• _What the task asks_: Print exactly those lines that run from the beginning of the data to the line bearing "if s_ == 0: corr(b, S(s_", inclusive.
begin
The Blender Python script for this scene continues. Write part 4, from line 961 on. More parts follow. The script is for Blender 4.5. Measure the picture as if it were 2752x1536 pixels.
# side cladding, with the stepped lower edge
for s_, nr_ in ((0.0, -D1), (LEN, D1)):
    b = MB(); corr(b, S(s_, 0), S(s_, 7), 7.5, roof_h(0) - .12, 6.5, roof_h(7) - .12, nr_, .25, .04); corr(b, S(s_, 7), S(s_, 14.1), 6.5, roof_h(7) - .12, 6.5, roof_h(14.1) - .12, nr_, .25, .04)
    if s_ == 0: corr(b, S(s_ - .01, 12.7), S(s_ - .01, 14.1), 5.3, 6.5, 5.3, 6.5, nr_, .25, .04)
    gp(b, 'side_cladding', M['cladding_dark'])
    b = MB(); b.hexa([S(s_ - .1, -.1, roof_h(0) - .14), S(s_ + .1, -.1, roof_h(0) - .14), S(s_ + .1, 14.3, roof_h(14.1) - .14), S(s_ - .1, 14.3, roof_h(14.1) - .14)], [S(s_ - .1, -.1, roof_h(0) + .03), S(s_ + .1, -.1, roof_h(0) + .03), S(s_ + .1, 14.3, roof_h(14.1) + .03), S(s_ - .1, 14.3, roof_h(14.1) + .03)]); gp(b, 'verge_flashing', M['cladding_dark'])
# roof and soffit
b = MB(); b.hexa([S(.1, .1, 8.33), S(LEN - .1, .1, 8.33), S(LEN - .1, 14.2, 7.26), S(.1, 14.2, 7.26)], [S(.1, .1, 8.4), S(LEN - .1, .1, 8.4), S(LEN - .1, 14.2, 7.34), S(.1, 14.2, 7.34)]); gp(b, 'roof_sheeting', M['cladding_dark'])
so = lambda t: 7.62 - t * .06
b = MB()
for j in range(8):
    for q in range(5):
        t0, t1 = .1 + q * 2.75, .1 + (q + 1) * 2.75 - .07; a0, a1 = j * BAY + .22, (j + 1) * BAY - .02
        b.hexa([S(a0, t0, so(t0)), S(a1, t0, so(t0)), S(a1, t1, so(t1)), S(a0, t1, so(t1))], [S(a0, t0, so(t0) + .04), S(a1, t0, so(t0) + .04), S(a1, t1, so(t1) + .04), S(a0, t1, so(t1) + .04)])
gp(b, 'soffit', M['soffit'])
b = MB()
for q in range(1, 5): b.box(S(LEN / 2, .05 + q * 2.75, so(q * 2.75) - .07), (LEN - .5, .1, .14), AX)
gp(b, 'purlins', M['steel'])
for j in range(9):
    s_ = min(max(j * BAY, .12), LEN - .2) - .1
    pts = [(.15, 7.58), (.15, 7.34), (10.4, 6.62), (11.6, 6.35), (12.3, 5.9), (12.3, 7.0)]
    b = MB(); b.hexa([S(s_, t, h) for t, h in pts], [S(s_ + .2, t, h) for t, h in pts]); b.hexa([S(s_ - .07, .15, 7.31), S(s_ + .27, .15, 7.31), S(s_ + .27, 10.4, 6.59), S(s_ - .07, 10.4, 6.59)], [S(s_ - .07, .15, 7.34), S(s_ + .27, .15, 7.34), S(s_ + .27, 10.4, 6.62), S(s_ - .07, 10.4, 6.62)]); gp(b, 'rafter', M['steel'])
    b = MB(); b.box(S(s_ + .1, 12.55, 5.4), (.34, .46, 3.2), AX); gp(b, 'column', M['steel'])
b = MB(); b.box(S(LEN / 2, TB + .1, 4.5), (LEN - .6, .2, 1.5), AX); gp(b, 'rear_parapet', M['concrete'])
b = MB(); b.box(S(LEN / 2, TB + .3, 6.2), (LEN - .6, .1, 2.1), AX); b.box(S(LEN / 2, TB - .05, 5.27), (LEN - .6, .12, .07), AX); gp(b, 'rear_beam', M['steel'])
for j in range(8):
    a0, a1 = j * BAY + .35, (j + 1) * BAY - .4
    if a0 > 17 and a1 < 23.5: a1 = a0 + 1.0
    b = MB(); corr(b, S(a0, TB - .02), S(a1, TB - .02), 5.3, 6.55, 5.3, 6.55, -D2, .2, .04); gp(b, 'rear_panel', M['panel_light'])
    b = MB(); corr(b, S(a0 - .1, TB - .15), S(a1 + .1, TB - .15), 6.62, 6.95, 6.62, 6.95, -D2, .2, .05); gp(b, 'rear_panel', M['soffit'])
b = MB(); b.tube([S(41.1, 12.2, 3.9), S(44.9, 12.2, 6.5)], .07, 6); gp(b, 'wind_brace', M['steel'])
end
• _The result_:
The Blender Python script for this scene continues. Write part 4, from line 961 on. More parts follow. The script is for Blender 4.5. Measure the picture as if it were 2752x1536 pixels.
# side cladding, with the stepped lower edge
for s_, nr_ in ((0.0, -D1), (LEN, D1)):
    b = MB(); corr(b, S(s_, 0), S(s_, 7), 7.5, roof_h(0) - .12, 6.5, roof_h(7) - .12, nr_, .25, .04); corr(b, S(s_, 7), S(s_, 14.1), 6.5, roof_h(7) - .12, 6.5, roof_h(14.1) - .12, nr_, .25, .04)
    if s_ == 0: corr(b, S(s_ - .01, 12.7), S(s_ - .01, 14.1), 5.3, 6.5, 5.3, 6.5, nr_, .25, .04)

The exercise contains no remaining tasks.